Wednesday, October 25, 2017

What I talk about when I talk about Running : kenyataan indah dalam pelarian

Pain is inevitable, suffering is optional. Ketika dihadapkan pada pilihan untuk berupaya agar terus hidup sehat, Murakami memilih lari. Dia sadar, bahwa dengan profesinya sebagai seorang penulis yang membutuhkan kondisi stamina agar dapat terus sehat dan mendapat ide segar bagi karyanya, olahraga lari adalah opsi yang paling pas. Selain karena lebih mudah (hanya butuh sepatu dan music player), dia juga dapat menemukan inspirasi dan pemikiran jernih lainnya selama berlari. Murakami yang telah menekuni lari lebih dari seperempat abad hidupnya, telah menjajal sekian banyak event Marathon serta beribu kilometer latihan dengan rutin, hingga lari telah menjadi kebutuhan baginya, bukan sekedar gaya hidup yang dipaksakan.
Dengan kepiawaiannya sebagai seorang penulis novel, Murakami mampu menghadirkan tulisan yang sekaligus menjadi diary dalam rutinitasnya berlari. Secara apik dia menceritakan suka duka hidupnya, sembari menuangkan benak pikirannya ketika berlari, hingga kemudian menutupnya dengan keinginannya untuk tetap berlari, ya, dan setidaknya, dia belum pernah menamatkan suatu perlombaan lari dengan berjalan.

Bagi saya, seorang pelari “pemula” jika dibanding Murakami, menjaga idealism untuk tetap berlari demi kesehatan pribadi saja cukup susah. Selalu saja ada alasan untuk menunda jika waktu ber-olahraga-lari rutin tiba.
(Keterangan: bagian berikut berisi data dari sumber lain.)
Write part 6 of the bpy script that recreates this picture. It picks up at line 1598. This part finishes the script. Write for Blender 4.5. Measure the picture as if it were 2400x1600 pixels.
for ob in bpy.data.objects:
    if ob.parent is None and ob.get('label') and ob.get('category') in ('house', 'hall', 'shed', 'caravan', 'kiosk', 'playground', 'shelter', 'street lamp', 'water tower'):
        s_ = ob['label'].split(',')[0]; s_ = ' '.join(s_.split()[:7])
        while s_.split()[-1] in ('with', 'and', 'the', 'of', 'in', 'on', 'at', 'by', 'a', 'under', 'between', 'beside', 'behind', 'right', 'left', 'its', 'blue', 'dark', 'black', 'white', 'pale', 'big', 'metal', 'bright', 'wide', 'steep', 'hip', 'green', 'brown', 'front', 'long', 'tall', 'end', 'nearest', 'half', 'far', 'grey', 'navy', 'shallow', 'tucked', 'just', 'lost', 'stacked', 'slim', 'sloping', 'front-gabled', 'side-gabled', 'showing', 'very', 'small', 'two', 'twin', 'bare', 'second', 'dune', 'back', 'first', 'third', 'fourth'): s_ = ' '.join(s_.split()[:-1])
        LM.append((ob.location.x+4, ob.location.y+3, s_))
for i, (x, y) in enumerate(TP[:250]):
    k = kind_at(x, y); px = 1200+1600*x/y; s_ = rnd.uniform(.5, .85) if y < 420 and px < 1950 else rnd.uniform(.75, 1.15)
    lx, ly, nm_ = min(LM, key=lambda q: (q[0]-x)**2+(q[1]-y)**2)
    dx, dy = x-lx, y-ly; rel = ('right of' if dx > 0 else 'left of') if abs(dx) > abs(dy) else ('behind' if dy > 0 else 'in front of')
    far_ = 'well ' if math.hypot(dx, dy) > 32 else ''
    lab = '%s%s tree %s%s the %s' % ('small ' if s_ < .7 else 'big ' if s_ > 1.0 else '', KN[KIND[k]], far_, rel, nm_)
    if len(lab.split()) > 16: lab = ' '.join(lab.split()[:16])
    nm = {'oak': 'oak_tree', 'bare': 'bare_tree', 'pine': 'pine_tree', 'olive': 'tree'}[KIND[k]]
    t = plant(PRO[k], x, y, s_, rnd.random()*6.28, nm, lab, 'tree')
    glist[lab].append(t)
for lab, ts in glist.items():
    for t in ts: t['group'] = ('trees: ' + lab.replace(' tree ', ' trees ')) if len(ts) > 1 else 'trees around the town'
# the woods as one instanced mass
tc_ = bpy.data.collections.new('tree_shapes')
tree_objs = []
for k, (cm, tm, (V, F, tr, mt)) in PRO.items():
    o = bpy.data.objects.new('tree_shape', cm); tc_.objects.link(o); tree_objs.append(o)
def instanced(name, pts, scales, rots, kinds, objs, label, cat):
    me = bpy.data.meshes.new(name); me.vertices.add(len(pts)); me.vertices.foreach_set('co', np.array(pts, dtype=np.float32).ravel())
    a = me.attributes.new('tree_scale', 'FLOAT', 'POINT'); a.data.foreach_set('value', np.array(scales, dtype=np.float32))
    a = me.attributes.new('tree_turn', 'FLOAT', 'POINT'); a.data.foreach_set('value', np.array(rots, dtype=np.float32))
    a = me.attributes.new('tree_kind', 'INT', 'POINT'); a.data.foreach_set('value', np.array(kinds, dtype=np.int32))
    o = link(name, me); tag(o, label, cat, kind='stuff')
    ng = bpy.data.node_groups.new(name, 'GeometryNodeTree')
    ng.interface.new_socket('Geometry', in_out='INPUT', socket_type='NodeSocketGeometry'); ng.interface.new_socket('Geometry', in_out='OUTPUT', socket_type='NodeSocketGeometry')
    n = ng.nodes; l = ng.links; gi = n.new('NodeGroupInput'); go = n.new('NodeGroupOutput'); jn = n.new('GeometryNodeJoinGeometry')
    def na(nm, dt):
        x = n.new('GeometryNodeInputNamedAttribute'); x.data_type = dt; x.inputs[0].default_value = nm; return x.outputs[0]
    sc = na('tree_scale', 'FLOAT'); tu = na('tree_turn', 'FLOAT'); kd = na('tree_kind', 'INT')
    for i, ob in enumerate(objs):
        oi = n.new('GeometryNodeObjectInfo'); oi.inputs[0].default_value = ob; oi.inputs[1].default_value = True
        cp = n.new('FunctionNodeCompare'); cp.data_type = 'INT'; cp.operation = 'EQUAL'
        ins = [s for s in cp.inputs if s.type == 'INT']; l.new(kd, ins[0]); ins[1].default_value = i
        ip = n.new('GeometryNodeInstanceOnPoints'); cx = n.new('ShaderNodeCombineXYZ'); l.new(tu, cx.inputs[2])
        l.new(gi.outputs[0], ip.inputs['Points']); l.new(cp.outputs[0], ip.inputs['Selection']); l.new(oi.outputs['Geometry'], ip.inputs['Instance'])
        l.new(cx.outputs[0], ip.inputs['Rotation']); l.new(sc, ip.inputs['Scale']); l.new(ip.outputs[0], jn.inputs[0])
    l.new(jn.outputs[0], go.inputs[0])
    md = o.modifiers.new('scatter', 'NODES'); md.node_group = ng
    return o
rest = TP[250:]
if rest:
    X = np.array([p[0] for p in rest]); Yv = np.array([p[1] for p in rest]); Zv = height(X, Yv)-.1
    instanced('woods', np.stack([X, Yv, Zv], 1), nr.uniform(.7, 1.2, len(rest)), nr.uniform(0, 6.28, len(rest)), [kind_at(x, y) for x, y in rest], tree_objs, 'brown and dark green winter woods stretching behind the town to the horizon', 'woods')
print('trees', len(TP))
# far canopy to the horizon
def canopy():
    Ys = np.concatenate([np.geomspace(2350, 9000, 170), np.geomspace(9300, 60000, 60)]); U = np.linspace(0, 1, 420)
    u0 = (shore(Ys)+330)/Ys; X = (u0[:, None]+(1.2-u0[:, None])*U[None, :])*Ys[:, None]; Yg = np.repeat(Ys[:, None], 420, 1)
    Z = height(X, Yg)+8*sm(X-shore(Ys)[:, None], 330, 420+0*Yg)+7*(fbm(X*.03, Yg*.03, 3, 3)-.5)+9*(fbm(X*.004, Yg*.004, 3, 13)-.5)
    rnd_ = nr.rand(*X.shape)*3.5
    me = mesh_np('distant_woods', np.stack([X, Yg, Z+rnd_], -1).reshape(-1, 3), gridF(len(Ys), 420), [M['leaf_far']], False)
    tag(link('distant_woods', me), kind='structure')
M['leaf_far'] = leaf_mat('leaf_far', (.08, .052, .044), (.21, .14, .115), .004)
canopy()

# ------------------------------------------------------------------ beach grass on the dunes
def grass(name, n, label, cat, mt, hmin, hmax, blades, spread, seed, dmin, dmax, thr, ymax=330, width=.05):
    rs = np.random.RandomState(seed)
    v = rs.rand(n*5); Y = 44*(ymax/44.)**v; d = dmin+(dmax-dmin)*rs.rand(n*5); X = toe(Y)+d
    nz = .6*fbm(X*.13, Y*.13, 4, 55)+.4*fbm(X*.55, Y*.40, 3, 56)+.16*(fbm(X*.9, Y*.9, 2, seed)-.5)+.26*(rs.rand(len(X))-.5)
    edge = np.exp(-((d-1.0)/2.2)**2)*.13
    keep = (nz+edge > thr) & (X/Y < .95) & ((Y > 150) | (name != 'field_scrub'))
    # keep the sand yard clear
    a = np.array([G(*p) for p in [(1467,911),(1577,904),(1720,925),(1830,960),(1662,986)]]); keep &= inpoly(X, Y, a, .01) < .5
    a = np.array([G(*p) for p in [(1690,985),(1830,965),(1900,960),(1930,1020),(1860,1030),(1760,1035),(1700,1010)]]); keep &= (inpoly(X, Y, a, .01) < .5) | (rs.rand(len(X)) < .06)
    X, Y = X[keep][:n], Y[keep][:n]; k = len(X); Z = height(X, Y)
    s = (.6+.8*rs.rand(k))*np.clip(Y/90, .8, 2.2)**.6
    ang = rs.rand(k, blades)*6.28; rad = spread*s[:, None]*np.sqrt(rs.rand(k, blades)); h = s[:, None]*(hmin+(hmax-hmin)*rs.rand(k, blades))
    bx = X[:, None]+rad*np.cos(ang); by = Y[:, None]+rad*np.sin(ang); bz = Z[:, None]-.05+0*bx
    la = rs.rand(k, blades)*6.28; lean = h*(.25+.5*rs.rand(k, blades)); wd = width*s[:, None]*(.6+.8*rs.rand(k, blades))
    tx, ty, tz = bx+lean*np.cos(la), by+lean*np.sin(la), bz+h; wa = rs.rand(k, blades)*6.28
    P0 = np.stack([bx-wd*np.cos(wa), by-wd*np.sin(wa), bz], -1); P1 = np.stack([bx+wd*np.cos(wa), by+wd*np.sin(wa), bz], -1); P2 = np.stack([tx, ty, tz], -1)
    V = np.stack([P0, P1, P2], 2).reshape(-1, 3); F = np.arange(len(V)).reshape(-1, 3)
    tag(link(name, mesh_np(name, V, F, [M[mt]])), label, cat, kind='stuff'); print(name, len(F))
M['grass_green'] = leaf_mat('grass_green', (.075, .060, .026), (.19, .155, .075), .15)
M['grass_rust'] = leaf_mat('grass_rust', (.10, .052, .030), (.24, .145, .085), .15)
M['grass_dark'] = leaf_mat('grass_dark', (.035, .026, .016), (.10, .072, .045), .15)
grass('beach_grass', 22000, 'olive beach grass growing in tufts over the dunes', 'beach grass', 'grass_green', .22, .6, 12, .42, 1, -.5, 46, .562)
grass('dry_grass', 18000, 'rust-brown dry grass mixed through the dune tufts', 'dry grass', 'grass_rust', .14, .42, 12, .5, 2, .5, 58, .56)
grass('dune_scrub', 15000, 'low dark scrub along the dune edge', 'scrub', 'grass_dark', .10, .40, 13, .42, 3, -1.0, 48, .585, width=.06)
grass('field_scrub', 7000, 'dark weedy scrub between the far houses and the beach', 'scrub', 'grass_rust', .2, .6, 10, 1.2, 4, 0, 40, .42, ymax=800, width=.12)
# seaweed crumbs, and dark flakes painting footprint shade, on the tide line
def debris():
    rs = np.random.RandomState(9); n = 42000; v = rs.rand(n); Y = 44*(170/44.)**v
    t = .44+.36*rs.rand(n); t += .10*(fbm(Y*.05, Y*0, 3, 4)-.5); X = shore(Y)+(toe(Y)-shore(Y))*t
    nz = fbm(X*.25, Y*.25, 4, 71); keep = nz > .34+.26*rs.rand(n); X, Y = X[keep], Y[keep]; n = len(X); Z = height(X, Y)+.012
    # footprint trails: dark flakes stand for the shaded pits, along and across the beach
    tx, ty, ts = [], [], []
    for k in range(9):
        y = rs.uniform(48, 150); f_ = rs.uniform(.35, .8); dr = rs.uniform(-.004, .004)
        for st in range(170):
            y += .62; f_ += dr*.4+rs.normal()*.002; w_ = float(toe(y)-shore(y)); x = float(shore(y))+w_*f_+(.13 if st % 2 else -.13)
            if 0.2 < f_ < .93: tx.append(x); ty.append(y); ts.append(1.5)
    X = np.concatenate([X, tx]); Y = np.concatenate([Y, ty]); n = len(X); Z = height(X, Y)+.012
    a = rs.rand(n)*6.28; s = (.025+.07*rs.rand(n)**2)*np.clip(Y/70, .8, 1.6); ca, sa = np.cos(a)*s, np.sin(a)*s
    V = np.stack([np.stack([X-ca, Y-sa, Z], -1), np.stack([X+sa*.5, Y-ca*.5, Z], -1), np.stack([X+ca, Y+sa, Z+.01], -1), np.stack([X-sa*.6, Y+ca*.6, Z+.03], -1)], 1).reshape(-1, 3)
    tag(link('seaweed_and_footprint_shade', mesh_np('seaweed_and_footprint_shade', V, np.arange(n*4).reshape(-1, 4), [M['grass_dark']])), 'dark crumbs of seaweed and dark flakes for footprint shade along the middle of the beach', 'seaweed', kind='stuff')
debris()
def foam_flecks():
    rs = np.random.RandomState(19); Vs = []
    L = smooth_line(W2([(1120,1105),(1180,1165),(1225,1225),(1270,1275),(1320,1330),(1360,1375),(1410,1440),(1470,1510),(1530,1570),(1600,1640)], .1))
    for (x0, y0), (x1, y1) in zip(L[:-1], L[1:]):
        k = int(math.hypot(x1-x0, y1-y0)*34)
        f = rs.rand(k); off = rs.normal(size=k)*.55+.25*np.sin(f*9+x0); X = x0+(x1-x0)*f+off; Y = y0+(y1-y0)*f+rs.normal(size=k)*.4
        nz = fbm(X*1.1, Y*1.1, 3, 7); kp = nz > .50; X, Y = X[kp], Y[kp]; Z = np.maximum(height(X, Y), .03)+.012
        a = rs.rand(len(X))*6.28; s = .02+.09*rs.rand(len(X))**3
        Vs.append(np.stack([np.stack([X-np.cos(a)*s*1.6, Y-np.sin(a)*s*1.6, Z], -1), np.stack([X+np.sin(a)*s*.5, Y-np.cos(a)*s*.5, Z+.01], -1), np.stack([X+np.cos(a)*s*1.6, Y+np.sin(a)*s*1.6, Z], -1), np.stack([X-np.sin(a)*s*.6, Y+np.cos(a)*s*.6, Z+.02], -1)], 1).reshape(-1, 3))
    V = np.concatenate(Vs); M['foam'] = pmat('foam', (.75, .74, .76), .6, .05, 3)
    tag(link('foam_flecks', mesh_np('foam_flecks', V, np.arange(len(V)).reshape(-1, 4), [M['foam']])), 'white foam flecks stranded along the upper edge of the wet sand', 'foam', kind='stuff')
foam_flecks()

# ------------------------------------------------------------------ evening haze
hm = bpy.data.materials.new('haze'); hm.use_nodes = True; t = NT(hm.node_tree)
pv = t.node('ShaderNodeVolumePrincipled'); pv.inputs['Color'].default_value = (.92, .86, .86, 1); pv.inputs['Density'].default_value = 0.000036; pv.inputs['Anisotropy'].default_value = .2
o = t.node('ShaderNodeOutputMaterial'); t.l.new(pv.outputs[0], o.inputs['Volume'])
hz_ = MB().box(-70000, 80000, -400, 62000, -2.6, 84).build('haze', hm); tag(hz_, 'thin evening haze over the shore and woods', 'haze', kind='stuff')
Memang, mengalahkan diri sendiri adalah perang terbesar sesuai hadits Nabi. Namun, tulisan Murakami disini setidaknya kembali memperkuat pondasi agar saya tetap konsisten berlari (meskipun beberapa waktu ini agak susah untuk berlari). Toh, saya juga sedang menapaki jalan sebagai seorang penulis, menjejaki jalan yang dipilih Murakami, tentunya ibarat dia sudah diatas puncak Candi Borobudur, sedangkan saya masih baru naik tangga bis ke arah Magelang, wkwkwkw.